-- START OF Input rows --

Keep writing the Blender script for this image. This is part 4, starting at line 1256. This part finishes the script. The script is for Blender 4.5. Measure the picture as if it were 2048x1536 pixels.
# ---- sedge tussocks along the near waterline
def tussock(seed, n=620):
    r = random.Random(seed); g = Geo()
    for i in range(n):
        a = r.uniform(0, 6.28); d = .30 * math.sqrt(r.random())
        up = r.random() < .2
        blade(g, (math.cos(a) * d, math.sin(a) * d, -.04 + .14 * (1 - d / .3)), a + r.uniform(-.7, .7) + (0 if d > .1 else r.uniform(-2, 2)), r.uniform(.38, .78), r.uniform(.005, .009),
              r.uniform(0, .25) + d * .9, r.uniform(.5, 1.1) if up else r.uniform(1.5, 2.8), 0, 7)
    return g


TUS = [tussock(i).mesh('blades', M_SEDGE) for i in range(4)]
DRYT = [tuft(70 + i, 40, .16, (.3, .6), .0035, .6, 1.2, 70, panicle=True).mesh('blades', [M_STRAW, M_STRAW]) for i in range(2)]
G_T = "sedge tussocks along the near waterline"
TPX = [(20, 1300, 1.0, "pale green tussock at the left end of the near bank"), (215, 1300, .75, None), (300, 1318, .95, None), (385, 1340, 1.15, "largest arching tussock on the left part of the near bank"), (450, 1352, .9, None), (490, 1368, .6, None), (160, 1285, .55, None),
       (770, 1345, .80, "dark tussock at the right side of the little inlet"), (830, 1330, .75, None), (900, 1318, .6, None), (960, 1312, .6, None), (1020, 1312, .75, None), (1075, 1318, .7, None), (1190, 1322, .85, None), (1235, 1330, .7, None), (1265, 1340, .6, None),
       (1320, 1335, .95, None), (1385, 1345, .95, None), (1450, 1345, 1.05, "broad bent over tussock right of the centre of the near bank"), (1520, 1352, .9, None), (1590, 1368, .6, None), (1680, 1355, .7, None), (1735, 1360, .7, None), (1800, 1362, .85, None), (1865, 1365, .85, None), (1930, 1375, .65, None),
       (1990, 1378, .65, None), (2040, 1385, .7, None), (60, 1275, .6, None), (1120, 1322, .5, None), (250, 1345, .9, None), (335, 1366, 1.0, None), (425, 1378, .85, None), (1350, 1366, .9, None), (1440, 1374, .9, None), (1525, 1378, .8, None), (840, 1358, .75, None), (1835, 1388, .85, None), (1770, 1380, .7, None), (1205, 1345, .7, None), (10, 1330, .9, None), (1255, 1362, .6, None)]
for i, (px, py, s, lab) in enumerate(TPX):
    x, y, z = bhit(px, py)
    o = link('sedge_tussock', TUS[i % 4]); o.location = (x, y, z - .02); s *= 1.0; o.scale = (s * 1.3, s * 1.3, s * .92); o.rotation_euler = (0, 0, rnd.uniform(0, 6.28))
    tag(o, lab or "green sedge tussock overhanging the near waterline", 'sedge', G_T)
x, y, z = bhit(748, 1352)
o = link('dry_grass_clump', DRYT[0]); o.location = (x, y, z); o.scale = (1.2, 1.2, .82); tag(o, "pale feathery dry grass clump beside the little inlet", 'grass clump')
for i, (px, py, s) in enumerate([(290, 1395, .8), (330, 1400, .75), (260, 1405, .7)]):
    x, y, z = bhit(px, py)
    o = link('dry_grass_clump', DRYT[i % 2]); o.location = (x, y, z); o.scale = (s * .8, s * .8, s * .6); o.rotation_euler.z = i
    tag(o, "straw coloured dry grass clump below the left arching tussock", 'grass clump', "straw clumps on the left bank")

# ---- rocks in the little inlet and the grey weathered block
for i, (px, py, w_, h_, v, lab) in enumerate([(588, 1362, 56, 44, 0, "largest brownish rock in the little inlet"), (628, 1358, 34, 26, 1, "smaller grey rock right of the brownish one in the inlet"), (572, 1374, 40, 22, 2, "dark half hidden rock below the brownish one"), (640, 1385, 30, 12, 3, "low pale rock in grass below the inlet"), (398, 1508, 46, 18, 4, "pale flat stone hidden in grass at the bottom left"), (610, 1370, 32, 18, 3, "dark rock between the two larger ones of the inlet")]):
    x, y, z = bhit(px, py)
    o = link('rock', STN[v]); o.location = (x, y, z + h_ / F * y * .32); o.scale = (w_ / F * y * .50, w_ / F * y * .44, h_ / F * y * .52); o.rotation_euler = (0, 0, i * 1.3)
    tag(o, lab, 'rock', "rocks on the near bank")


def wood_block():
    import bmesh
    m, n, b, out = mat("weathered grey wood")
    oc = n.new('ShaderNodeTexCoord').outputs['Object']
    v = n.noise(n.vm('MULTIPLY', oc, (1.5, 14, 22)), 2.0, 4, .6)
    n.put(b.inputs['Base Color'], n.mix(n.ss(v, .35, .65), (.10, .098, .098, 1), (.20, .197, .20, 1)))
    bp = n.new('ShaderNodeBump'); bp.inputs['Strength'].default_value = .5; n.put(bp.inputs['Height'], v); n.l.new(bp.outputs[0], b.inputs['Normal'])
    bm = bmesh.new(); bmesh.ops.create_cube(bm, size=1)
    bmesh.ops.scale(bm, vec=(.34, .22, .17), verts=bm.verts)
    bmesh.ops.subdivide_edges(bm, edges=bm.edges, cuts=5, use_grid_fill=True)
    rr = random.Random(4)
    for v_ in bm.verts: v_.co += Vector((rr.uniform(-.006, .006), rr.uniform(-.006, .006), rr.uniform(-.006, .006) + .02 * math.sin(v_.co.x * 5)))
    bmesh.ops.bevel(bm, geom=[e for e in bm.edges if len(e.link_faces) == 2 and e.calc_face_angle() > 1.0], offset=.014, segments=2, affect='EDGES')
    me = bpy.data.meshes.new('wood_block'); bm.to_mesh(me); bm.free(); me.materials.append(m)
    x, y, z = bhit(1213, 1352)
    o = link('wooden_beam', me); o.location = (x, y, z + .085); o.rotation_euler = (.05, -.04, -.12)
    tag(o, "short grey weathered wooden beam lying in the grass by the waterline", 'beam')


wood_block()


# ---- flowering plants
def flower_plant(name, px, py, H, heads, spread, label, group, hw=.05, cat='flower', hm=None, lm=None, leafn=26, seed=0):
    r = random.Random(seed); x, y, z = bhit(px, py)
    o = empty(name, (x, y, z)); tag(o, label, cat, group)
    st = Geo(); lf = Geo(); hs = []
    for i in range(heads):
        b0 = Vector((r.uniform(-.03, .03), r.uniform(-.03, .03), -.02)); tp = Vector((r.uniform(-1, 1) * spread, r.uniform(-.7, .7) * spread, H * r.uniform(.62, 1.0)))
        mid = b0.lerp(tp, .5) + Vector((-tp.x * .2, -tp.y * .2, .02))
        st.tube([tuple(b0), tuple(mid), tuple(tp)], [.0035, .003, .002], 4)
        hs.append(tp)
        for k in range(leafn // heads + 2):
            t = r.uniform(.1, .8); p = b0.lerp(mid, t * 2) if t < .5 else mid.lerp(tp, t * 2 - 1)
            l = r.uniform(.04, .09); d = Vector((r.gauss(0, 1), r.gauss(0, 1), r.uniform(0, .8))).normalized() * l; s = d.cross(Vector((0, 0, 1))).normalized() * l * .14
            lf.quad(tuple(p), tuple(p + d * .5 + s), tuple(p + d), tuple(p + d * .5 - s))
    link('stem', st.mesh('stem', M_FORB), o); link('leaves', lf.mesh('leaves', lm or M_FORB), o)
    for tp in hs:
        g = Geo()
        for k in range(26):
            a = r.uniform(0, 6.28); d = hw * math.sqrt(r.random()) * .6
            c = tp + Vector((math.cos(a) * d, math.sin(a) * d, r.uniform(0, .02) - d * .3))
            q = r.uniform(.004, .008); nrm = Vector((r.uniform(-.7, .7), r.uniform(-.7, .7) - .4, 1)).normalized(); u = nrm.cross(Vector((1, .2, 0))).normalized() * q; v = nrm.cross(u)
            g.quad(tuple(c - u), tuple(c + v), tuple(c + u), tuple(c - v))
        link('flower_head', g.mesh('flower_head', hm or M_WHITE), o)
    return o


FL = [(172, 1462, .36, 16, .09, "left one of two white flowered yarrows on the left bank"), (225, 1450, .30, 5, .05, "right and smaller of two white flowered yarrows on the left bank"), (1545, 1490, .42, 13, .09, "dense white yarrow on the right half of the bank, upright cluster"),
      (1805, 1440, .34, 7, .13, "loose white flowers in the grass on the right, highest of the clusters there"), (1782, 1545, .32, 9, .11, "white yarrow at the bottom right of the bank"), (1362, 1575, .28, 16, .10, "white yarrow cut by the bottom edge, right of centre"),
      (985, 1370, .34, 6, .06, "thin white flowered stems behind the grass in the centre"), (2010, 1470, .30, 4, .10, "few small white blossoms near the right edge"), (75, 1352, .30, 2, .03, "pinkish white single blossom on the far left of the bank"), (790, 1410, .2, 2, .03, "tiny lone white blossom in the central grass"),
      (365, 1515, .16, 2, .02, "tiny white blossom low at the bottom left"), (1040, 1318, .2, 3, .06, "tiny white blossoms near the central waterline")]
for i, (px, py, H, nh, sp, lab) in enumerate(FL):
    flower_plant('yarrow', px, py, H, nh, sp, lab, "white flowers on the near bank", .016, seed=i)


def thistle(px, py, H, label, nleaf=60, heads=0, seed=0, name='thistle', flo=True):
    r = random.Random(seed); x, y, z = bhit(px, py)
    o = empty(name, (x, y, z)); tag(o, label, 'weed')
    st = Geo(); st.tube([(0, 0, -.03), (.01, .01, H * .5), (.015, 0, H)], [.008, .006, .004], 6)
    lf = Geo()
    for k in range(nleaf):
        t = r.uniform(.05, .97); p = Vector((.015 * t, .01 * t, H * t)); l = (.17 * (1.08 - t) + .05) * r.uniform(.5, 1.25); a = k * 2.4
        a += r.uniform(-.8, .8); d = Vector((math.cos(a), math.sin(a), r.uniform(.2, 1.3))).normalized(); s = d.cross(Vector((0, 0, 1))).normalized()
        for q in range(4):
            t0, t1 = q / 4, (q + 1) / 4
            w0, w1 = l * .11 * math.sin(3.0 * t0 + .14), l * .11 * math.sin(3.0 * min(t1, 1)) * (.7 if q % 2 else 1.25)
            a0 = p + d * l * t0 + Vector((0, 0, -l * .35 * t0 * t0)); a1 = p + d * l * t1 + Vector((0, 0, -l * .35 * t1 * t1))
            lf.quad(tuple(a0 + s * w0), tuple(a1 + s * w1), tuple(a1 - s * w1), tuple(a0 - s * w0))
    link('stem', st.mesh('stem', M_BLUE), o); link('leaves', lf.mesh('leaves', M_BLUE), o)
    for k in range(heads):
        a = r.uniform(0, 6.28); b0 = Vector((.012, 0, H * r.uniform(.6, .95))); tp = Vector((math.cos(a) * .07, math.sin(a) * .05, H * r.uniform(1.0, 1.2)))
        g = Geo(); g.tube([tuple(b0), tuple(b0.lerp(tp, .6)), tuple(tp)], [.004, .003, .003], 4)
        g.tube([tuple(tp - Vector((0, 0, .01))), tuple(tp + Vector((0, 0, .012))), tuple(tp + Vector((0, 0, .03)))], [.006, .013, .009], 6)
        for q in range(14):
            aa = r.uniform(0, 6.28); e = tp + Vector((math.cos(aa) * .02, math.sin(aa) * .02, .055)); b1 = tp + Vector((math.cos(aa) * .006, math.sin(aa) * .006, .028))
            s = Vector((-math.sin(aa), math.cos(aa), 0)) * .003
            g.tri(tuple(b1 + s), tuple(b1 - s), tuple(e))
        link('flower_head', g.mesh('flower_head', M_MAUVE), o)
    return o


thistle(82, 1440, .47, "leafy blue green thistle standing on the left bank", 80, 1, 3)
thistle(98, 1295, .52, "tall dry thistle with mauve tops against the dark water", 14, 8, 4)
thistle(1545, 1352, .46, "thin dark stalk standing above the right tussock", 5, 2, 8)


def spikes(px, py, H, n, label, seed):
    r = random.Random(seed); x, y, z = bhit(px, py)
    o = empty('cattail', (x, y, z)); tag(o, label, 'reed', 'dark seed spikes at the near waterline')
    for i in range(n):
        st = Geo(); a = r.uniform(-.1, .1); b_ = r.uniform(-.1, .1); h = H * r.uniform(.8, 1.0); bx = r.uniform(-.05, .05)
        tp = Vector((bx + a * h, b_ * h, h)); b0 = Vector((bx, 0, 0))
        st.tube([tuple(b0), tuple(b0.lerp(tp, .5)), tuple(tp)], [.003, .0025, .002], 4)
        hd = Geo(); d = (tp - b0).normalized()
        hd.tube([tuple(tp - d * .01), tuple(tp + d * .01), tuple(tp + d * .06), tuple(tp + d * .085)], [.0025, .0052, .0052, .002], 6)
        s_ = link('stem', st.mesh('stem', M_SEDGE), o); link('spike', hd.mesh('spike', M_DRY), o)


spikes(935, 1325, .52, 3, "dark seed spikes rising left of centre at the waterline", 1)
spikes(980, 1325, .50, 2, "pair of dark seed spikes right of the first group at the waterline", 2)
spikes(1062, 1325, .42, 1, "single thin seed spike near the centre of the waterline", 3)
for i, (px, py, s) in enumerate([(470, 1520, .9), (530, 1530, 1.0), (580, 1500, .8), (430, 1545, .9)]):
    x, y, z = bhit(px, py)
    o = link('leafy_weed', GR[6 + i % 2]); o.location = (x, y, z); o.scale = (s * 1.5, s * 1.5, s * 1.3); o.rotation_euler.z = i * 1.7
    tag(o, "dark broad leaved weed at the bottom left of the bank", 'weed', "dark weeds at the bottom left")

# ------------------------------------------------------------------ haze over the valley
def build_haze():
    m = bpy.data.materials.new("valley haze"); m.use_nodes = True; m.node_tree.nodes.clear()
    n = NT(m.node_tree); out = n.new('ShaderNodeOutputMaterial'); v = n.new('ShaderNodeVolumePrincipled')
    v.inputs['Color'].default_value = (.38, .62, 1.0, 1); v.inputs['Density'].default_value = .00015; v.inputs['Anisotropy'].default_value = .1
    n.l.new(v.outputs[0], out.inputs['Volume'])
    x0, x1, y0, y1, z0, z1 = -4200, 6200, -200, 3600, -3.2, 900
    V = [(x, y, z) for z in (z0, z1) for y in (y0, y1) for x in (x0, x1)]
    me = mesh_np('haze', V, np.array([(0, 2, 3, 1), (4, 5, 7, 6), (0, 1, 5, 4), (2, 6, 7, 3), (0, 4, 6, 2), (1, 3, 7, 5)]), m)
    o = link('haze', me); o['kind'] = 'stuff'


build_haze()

-- END OF Input rows --
-- START OF Input rows --

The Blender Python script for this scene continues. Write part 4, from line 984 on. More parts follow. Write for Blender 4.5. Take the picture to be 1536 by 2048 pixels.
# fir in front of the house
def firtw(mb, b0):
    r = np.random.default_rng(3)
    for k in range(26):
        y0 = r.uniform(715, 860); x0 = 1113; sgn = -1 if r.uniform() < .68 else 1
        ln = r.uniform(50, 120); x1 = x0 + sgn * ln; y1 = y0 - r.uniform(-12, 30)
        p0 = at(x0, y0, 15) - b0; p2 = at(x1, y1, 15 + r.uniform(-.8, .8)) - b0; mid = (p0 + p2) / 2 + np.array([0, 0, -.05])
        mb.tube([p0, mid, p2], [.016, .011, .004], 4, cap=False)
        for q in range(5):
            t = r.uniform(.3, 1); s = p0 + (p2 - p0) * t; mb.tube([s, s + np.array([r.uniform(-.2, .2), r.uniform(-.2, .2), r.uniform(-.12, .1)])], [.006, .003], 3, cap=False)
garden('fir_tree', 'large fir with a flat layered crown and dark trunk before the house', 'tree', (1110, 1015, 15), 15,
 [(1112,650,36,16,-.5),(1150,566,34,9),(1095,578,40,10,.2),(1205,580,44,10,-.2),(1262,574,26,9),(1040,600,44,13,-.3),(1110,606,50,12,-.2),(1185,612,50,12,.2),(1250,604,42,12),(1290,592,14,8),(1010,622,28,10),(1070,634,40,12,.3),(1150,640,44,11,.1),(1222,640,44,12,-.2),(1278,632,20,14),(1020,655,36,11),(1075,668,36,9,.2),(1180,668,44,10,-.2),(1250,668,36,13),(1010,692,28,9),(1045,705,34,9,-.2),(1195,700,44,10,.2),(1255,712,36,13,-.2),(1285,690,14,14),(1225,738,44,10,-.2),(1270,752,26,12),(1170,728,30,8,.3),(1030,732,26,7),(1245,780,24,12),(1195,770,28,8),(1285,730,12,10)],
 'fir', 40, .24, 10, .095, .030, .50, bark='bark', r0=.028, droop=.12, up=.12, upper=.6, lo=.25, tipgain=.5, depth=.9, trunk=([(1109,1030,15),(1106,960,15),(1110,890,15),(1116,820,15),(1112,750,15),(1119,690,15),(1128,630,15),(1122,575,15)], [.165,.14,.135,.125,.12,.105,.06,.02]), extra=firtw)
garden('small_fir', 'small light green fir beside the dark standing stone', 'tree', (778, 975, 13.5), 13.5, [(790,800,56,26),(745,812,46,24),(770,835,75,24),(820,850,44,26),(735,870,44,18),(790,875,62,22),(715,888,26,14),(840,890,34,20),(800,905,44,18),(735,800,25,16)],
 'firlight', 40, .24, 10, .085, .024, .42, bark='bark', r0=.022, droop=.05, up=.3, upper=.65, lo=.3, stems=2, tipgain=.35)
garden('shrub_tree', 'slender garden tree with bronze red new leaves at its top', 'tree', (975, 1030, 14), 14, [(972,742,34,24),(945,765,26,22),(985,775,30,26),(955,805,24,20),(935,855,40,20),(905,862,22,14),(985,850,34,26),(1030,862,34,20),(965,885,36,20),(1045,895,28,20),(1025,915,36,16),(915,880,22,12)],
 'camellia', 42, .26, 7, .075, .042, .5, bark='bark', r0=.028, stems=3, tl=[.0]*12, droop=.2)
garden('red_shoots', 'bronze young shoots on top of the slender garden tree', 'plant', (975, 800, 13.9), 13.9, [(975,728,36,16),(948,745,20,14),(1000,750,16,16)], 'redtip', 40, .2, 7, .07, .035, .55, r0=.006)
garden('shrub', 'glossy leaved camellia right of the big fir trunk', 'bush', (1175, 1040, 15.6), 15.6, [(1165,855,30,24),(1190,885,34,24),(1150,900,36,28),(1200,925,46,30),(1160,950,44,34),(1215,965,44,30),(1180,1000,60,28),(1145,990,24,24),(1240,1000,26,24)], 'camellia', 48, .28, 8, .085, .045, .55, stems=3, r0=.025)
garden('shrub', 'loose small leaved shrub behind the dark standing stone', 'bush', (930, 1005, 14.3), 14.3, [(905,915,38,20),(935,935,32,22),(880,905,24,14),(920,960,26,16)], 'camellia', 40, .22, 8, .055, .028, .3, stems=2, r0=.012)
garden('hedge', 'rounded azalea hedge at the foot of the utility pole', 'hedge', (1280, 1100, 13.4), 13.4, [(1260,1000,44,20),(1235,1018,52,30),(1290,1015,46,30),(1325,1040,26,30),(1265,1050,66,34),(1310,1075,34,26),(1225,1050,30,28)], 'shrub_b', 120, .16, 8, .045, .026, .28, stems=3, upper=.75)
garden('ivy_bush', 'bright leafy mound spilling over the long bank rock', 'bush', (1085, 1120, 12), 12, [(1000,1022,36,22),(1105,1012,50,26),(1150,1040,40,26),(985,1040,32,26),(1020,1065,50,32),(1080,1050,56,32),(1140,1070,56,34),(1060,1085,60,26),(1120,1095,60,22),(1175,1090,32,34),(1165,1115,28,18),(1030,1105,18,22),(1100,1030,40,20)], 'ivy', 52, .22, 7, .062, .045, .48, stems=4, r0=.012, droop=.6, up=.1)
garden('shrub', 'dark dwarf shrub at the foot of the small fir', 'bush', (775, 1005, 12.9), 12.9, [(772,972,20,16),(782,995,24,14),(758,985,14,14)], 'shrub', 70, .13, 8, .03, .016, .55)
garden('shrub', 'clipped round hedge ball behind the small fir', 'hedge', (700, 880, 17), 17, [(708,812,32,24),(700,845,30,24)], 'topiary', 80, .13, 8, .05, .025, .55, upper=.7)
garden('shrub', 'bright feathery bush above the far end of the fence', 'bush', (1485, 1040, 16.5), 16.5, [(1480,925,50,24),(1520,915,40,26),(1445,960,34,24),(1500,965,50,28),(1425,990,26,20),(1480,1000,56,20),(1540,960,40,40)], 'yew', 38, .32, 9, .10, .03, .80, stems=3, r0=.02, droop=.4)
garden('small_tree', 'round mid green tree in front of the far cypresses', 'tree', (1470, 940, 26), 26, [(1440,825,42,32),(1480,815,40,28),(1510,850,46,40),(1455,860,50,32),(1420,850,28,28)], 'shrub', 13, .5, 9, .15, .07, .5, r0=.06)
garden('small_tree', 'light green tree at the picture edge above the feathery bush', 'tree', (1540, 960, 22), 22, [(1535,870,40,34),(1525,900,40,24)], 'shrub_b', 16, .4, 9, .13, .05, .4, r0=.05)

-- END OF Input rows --

- Task details
Select every line in the records above that contains the word "Blender".

- Answer for the task
Keep writing the Blender script for this image. This is part 4, starting at line 1256. This part finishes the script. The script is for Blender 4.5. Measure the picture as if it were 2048x1536 pixels.
The Blender Python script for this scene continues. Write part 4, from line 984 on. More parts follow. Write for Blender 4.5. Take the picture to be 1536 by 2048 pixels.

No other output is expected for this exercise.